Johannes D. Hattula, PhD
Associate Professor of Marketing, Copenhagen Business School (Denmark)
Dr. Johannes Hattula’s (PhD – University of St. Gallen) primary areas of research include managerial decision making, consumer behavior, and growth hacking strategies. His research has appeared in leading academic journals, including the Journal of Marketing Research and the International Journal of Research in Marketing, and has been featured by business publications such as Harvard Business Review, Financial Times, and the MSI Marketing Science Institute. His work has been recognized by several awards and has been supported by various grants (e.g., Swiss National Science Foundation) and companies.

Darren W. Dahl, PhD
Innovate BC Professor, University of British Columbia (Canada)
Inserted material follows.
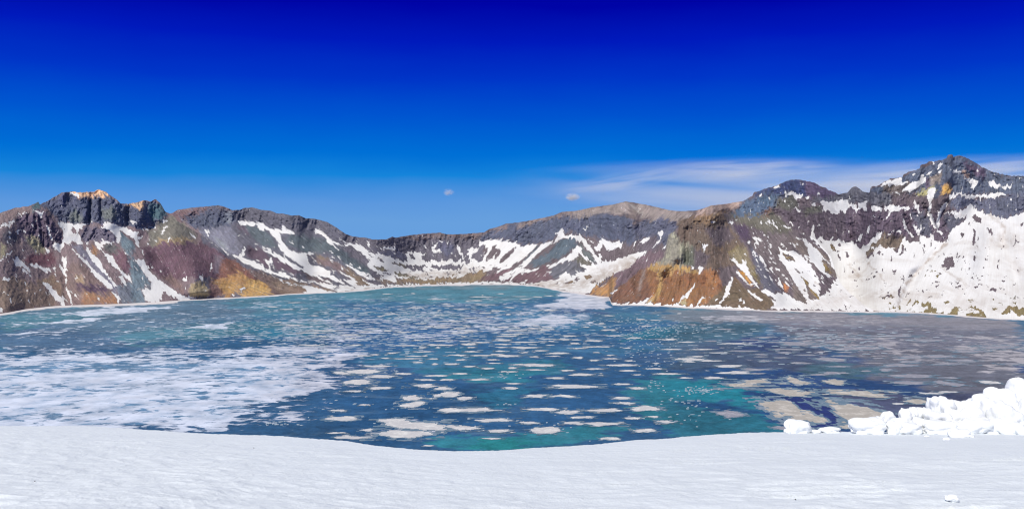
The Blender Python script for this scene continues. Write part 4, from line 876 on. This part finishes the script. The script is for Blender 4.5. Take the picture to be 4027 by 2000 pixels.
# over the lip: the slope steepens down to the lake
rows = []
d = 0; z = Z[-1].copy(); Dl = Y[-1].copy(); sl = kc + 0.02
for i in range(46):
    dd = 0.25 * 1.17 ** i
    sl = np.minimum(np.maximum(sl + dd * 0.05, kc + 0.02), 0.62 if i < 38 else 0.5)
    Dl = Dl + dd; z = z - sl * dd
    Dl = np.where(z < -20, Dl, Dl)
    rows.append(((px - CX) / F * Dl, Dl.copy(), np.maximum(z, -20)))
    if z.max() < -15: break
# behind the camera
back_r = []
for i in range(1, 26):
    yb = Y[0] - i * 0.7 * (1 + i * 0.12)
    back_r.append((X[0] * (1 + 0.08 * i), yb, H - 1.0 - 0.12 * yb + 0.05 * fbm(X[0] * .5, yb * .5, 77, 3)))
back_r = back_r[::-1]
X = np.concatenate([[r_[0] for r_ in back_r], X, [r_[0] for r_ in rows]])
Y = np.concatenate([[r_[1] for r_ in back_r], Y, [r_[1] for r_ in rows]])
Z = np.concatenate([[r_[2] for r_ in back_r], Z, [r_[2] for r_ in rows]])
print('fore slope end z', Z[-1].max(), 'D', Y[-1].min(), Y[-1].max())
grid_mesh('snow_ground', X, Y, Z, SNOWMAT)

# ------------------------------------------------------------------ snow blocks
import bmesh
def tag(o, label, cat, group=None, kind=None):
    o['label'] = label; o['category'] = cat
    if group: o['group'] = group
    if kind: o['kind'] = kind
    return o
from mathutils import noise as mnoise
def lump(name, cx, cy, w, h, D, seed, sq=2.6, rough=0.10, depth=None, sub=4, tilt=0.0):
    """an irregular block of snow centred on a photo point at distance D; w, h in photo px"""
    bm = bmesh.new(); bmesh.ops.create_icosphere(bm, subdivisions=sub, radius=1.0)
    sx = w / F * D / 2; sz = h / F * D / 2; sy = depth or (sx + sz) / 2 * 1.05
    off = Vector((seed * 3.7, seed * 1.3, seed * 7.1))
    for v in bm.verts:
        p = v.co.normalized()
        k = (abs(p.x) ** sq + abs(p.y) ** sq + abs(p.z) ** sq) ** (-1.0 / sq)
        p = p * k
        n = mnoise.noise(p * 1.1 + off) * 0.30 + mnoise.noise(p * 2.7 + off) * rough * 1.3 + mnoise.noise(p * 6.5 + off) * rough * 0.8 + mnoise.noise(p * 15 + off) * rough * 0.15
        c_ = mnoise.voronoi(p * 1.5 + off)[0][0]
        p = p * (1 + n + (c_ - 0.4) * 0.22)
        v.co = Vector((p.x * sx, p.y * sy, p.z * sz))
    bmesh.ops.rotate(bm, verts=bm.verts, cent=(0, 0, 0), matrix=__import__('mathutils').Matrix.Rotation(tilt, 3, 'Y'))
    me = bpy.data.meshes.new(name); bm.to_mesh(me); bm.free()
    for p in me.polygons: p.use_smooth = True
    me.materials.append(CHUNKMAT)
    o = link(bpy.data.objects.new(name, me))
    o.location = ((cx - CX) / F * D, D, H - (cy - HY) / F * D)
    return o
G1 = 'snow blocks piled on the lip of the snow slope'
# cx, cy, w, h in the 3350..4027 x 1480..1780 enlargement (factor .2628); distance; label
K1 = .2628
BL = [
 (-330,-0, 0,0,0,''),
 (240,745,400,190,13.6,'long low snow block at the left end of the main pile'),
 (430,670,140,110,13.9,'small rounded snow lump lying behind the long low block'),
 (545,650,180,180,14.1,'upright snow block with a notched top near the left end of pile'),
 (630,770,150,170,13.5,'narrow snow block between two small dark gaps at the foot of pile'),
 (700,690,130,120,14.0,'small snow block filling the dip right of the notched block'),
 (820,620,170,210,14.1,'shoulder of pale snow left of the pointed little lump'),
 (930,590,170,170,14.25,'round snow block below the crumbly low ridge'),
 (1060,600,150,200,14.3,'snow block with a small pointed tip beside the tall twin lump'),
 (850,780,330,150,13.5,'wide flat snow block at the foot of the pile left of centre'),
 (1030,720,240,150,13.75,'smooth snow block half hidden above the wide flat one'),
 (1250,450,160,230,14.6,'tall rounded snow block, left half of the twin lump'),
 (1400,500,240,280,14.55,'broad domed snow block, right half of the twin lump'),
 (1290,640,260,200,14.0,'big smooth snow block under the twin lump'),
 (1300,770,360,140,13.5,'wide snow block resting on the slope under the twin lump'),
 (1500,640,190,240,14.2,'snow block standing left of the deep blue gap'),
 (1620,500,220,190,14.7,'rounded snow block right of the deep notch in the pile skyline'),
 (1800,480,260,220,14.8,'smooth sloping snow block between the notch and the tall heap'),
 (1790,620,280,260,14.1,'large pale snow block just right of the deep blue gap'),
 (1600,760,300,150,13.6,'snow block at the foot of the pile below the blue gap'),
 (1860,740,320,170,13.6,'flat fronted snow block behind the single block that rolled forward'),
 (1990,370,160,180,15.0,'small squarish snow block on the left shoulder of the tall heap'),
 (2110,310,180,220,15.1,'knob shaped snow block on the left shoulder of the tall heap'),
 (2050,500,320,300,14.6,'large smooth snow block in the middle of the tall heap'),
 (2250,380,330,280,15.0,'broad snow block just below the topmost knob'),
 (2480,160,200,210,15.3,'topmost snow block, rounded knob at the right edge of photo'),
 (2560,330,330,380,15.1,'large snow block under the topmost knob'),
 (2300,620,380,300,14.2,'big rounded snow block low in the tall heap'),
 (2120,760,300,160,13.6,'low snow block at the foot of the tall heap'),
 (2380,770,330,150,13.5,'low snow block at the right foot of the tall heap'),
 (2620,600,340,420,14.5,'huge snow block cut by the right edge of the photo'),
 (2640,830,320,120,13.3,'flat snow slab at the bottom right corner of the pile'),
 (2850,450,420,500,15.2,'snow block just beyond the right edge, seen only in part'),
]
sid = 1
for (cx, cy, w, h, D_, lab) in BL[1:]:
    o = lump('snow_block', 3350 + cx * K1, 1480 + cy * K1, w * K1 * 1.2, h * K1 * 1.25, D_, sid, sq=2.4 + (sid % 3) * .5, rough=0.075, tilt=((sid * 37) % 11 - 5) * .03)
    tag(o, lab, 'snow block', G1); sid += 1
# fill behind the blocks: the bank of ploughed snow they lie on
bx = np.linspace(3470, 4800, 170); by = np.linspace(0, 1, 50)[:, None]
prof = np.interp(bx, [3470, 3500, 3560, 3640, 3700, 3750, 3850, 3930, 4000, 4060, 4300, 4800], [1725, 1690, 1665, 1655, 1640, 1645, 1620, 1595, 1580, 1560, 1550, 1600])
Db = 13.4 + by * 3.8 + 0 * bx
zt = -((prof - HY) / F) * 15.1
zb = -(interp(bx, CREST) - HY) / F * 13.4 - 0.10
zend = -5.2 + 0 * bx
Zb = H + np.where(by < .45, zb + (zt - zb) * np.sin(np.clip(by / .45, 0, 1) * math.pi / 2), zt + (zend - zt) * np.clip((by - .45) / .55, 0, 1) ** 1.6) + 0.04 * fbm(bx / 25, by * 4, 90, 4)
XB = (bx - CX) / F * Db + 0 * by
o = grid_mesh('snow_bank', XB, Db, Zb, CHUNKMAT, kind=None)
tag(o, 'bank of ploughed snow under the heap of blocks at the right', 'snow bank')
for (cx, cy, w, h, D_, lab, sq_, rg) in [
    (3137, 1681, 84, 50, 13.75, 'lone squarish snow block on the slope edge, left of the main pile', 4.5, .05),
    (3100, 1692, 36, 16, 13.7, 'small low snow lump leaning against the lone squarish block', 2.4, .1),
    (3207, 1695, 44, 12, 13.7, 'thin flat snow lump just right of the lone squarish block', 2.4, .1),
    (3262, 1690, 72, 22, 13.8, 'flat oblong snow lump between the lone block and the pile', 3.2, .06),
    (3354, 1690, 15, 13, 13.6, 'tiny snow crumb touching the left end of the pile', 2.3, .1),
    (3770, 1704, 74, 34, 11.7, 'single snow block that rolled in front of the pile', 3.4, .08),
    (3808, 1713, 44, 12, 11.5, 'low crumb of snow right of the block that rolled forward', 2.3, .1),
    (3645, 1714, 20, 7, 11.6, 'small flat snow crumb left of the block that rolled forward', 2.3, .1),
    (3723, 1725, 26, 9, 11.0, 'small flat snow crumb in front of the block that rolled forward', 2.3, .1),
    (3742, 1957, 52, 24, 6.05, 'low rounded snow lump near the bottom edge of the photo', 2.4, .1)]:
    if D_ < 13: D_ = float(ground_depth(np.array((cy + h * .36 - HY) / F)))     # rest it on the slope
    o = lump('snow_block', cx, cy, w, h, D_, sid, sq=sq_, rough=rg, sub=4)
    tag(o, lab, 'snow block'); sid += 1
# dark specks of stone on the snow
m, nt, b, out = newmat('dark_stone'); P = N(nt, 'NewGeometry').outputs['Position']
nt.links.new(mixc(nt, noise(nt, P, 80, 3), (0.03, 0.03, 0.035), (0.09, 0.08, 0.08)), b.inputs['Base Color']); b.inputs['Roughness'].default_value = .9
for (cx, cy, w, lab) in [(3128, 1961, 5.5, 'tiny dark stone on the snow near the bottom, right of centre'), (998, 1760, 4.5, 'tiny dark stone on the snow, upper left of the slope'),
                         (137, 1890, 4.5, 'tiny dark stone on the snow at lower left'), (3197, 1748, 3.5, 'tiny dark stone on the snow below the lone squarish block')]:
    k = (cy - HY) / F; D_ = float(ground_depth(np.array(k)))
    o = lump('pebble', cx, cy, w, w * .8, D_, sid, sq=2.4, rough=.15, sub=2); o.data.materials.clear(); o.data.materials.append(m)
    tag(o, lab, 'stone'); sid += 1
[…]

Dr. Darren Dahl’s (PhD – University of British Columbia) current research interests are in the areas of new product design and development, creativity, consumer product adoption, the role of social influence in consumer behavior, and understanding the role of self-conscious emotions in consumption. His research has been presented at numerous national and international conferences, and published in various texts and such journals as the Journal of Marketing Research, Journal of Marketing, Journal of Consumer Research,and Journal of Consumer Psychology. Professor Dahl teaches courses in Creativity and Business Strategy at the undergraduate, graduate, and executive education levels. He has won awards for both his research (e.g., Killam Research Prize) and his teaching (e.g., 3M Teaching Fellow) efforts.